This new Wellcome Collection project on rest and busyness looks really interesting:
The urge to be busy defines modern life. Rest can seem hard to find, whether in relation to an exhausted body, a racing mind or a hectic city. Should we slow down, or should we embrace intense activity? What effects do each of these states have on the health of our bodies and minds? Such questions frequently find their way into media reports and everyday conversations, but there has never been any sustained interdisciplinary attempt to answer them. The Hub will gather international experts investigating hubbub and rest at different scales, to breathe new life into the questions we ask about rest and busyness.
Felicity Callard who’s going to direct the project, had a piece in The Guardian that gave a good overview of the recent neuroscientific work on rest. After noting the discovery that all kinds of things are going on in the brain’s “resting state,” and that a new crop of studies are revealing the psychological positives of daydreaming, she explains,
there remain at least two big challenges if we are to understand the complex neurological and psychic attributes of mental states of “rest”. First, to understand the relationship between brain dynamics and corresponding inner experience – a scientific effort that is nothing less than an attempt to characterise the fugitive movements and mechanisms of thought. Second, to really figure out what the relationship is between the state of rest that characterises the strange, constricted experience of being inside an MRI scanner, and people’s everyday, varied and unequal experiences of mental and bodily rest. To make progress on either of these questions, we need far richer descriptions and models of what actually goes on in minds – and, of course, bodies – during states of rest than we have now.
Are the new “busier” models of mental rest that are being advanced in neuroscience and psychology drawing from changing experiences of “rest” in people’s everyday lives? Current models of the resting mind need to incorporate insights from people’s multifaceted experiences of rest, which undoubtedly extend well beyond currently favoured practices for “stilling the mind” such as meditation.

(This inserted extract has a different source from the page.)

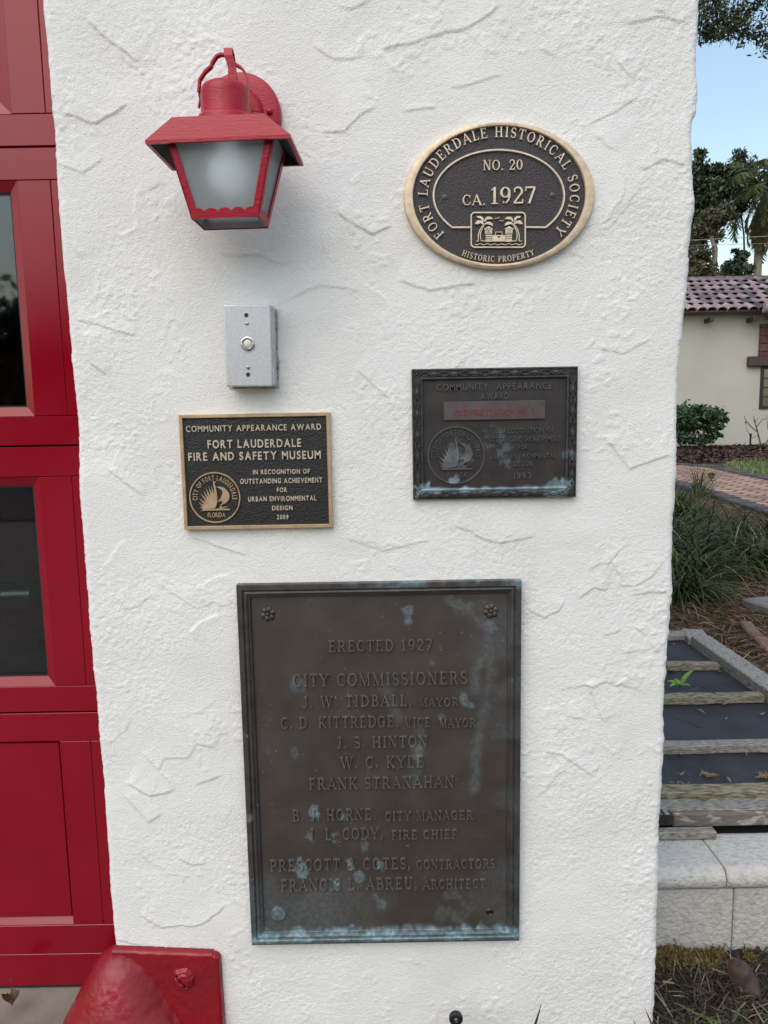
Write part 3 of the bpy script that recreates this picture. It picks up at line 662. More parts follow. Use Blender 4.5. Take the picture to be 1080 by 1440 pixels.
lt = LT.build('lettering', M['bronze_pale'], oval, loc=(0, -HB, 0)); LT = MB(); tz(LT, 'CA.', 'serif', Z2, 372, 488, 414, 465, .0028, track=.05); tz(LT, '1927', 'serif', Z2, 502, 724, 377, 458, .0032)
lt = LT.build('lettering', M['bronze_pale'], oval, loc=(0, -HB, 0))
EM = MB()
pts = [];
for j in range(0, 91):
    a = R(-44.5+j*(269/90.)); pts.append(Z2(547+311*math.cos(a), 418-217*math.sin(a)))
pts = [Z2(672, 569)]+pts+[Z2(415, 570)]
ribbon(EM, pts, [10*sc2]*len(pts), lambda u, v: (u, v), .003, .3)
EM.build('inner_border', M['bronze_pale'], oval, loc=(0, -HB, 0))
EB = MB(); Z8 = local(zmap(655, 290, .08796), oc); s8 = .08796*PXM
def rb(mb, pl, wd, mp, h=.003, close=False, bev=.3):
    q = [mp(*p) for p in pl]
    if close: q = q+[q[0]]
    ribbon(mb, q, [wd]*len(q), lambda u, v: (u, v), h, bev)
rr = []
for cx, cy, a0 in ((900, 150, -90), (900, 590, 0), (150, 590, 90), (150, 150, 180)):
    for k in range(6): a = R(a0+k*18); rr.append((cx+58*math.cos(a), cy+58*math.sin(a)))
rr = [(530, 92)]+rr+[(530, 92)]
ribbon(EB, [Z8(*p) for p in rr], [26*s8]*len(rr), lambda u, v: (u, v), .003, .3)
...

It’s worth recalling that rest is commonly defined by what it isn’t. In a dictionary, for example, you’ll find it defined as the absence of activity, labour, exertion, disturbance and movement. That minds “at rest” are now, at least in certain quarters, characterised precisely by their activity, labour, exertion and movement, poses for us all important scientific and social questions about this commonly hidden but vital aspect of our lives.
It’s not really clear to me what The Hub is, other than yet another converted lofty-Ikea-filled team collaboration buzzspace, but hey, those aren’t bad, and you can always escape them when you need solitude.
Still, you can’t fault the idea of a project on rest and busyness.